The last week in February 1983 after months of saving and dreaming myself, my wife and our two young girls found ourselves in WDW. I had never been and had no idea what it was all about. (Pre-internet days) As a family it was our first road trip from Vermont to anywhere further than Boston. I know my family had a great time but just to emphasize the affect it had on my life, the joy I was feeling on every minute of that trip was not describable and I can honestly say has never been duplicated. I tried a number of times to duplicate, but honestly was never successful.
I acquired my love of a road trip at that time, but that didn't compare with my feeling of total exhilaration and childlike anticipation that I felt as I drove onto World Drive. The sounds, the sights, the mechanics, the showmanship the ability to forget that the rest of the world even existed was overwhelming. After a long day at MK the next was to visit a 4 month old EPCOT Ctr., sorry to say that it was not mature enough yet to gather my imagination. Speaking of Imagination, even that didn't have the ride ready at that time and the lines were horrible for what was there, so we took a vote amongst ourselves and decided to climb into the car and go to the Kennedy Space Center. That place also blew us away and even that wasn't the finely tuned place it eventually became. But it was still fun and informative and the kids really loved it, as did my wife and I. Back to MK the next day to finish up on all the attractions before we headed back north the next day. We took a different route back and managed to spend a few hours in Silver Springs before heading back across the state and up I-95 to Washington, DC. After what turned out to be a private tour of DC the next stop was home. The only thing that prevented us from dipping into a depression was that after just one showing the girls and I had memorized the words to "Best Time of Our Lives" from CoP. Now is the Time was the theme music for CoP at the time and we managed to sing it most of the way back.
That adventure made me a die hard Disney Park fan. After that trip our lives took a turn for the worse in ways that are too complex and unstable to go into here, but it didn't stop me from trying to relive that Disney experience over and over again. It never was the same but that's not to say the subsequent trips weren't fun, because they were, they just didn't have that Wow factor that was presented by that first one.

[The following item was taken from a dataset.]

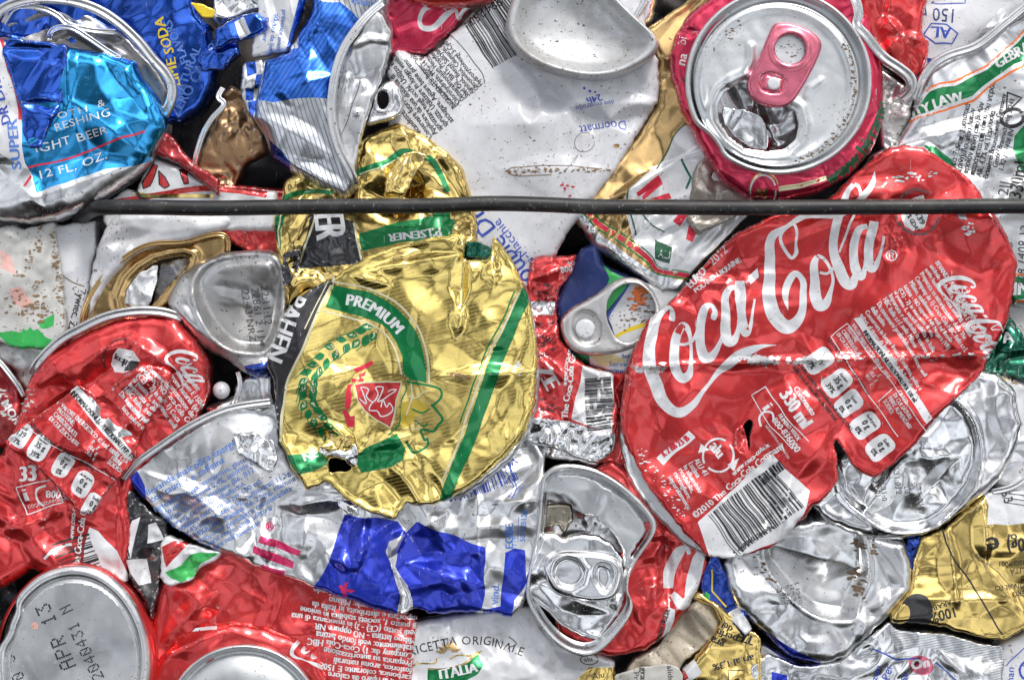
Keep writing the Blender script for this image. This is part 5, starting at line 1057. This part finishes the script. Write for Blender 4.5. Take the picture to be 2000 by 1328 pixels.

That was almost 39 years ago and my daughters, now in their mid-forty's, can still remember so clearly so many details of it. It just clicked. Heck, I even pursued getting a CDL with passenger endorsement so I could retire to Florida and drive bus for Disney. That and the first trip were constantly part of my day dreaming done when times were less then perfect.
As a side note, the song The Best Time Of Your Life was so appropriate during that and subsequent trips because it really felt true. Jump ahead 20 years and my wife had left, my girls were married and building their own families and I was traveling solo. I felt miserable and lost. I sat there on a bench and saw families going past and my mind went to those happy, happy years and what happened back then. I decided it was time to stop the pity party and went to CoP. By then "It's A Great Big Beautiful Tomorrow" was the new theme. There was something about it that fired me up and made me feel that life could be good again and that the only thing that was standing between me and that was myself. I then made new plans for what was left of my life and try to build a new set of memories to basically bookend my life. I made decisions that changed everything. I kept the past in memory and looked forward much more then backward. Now the older age is paying me it's visit once again things have changed but I'm not upset, just trying to adjust to my new adventure.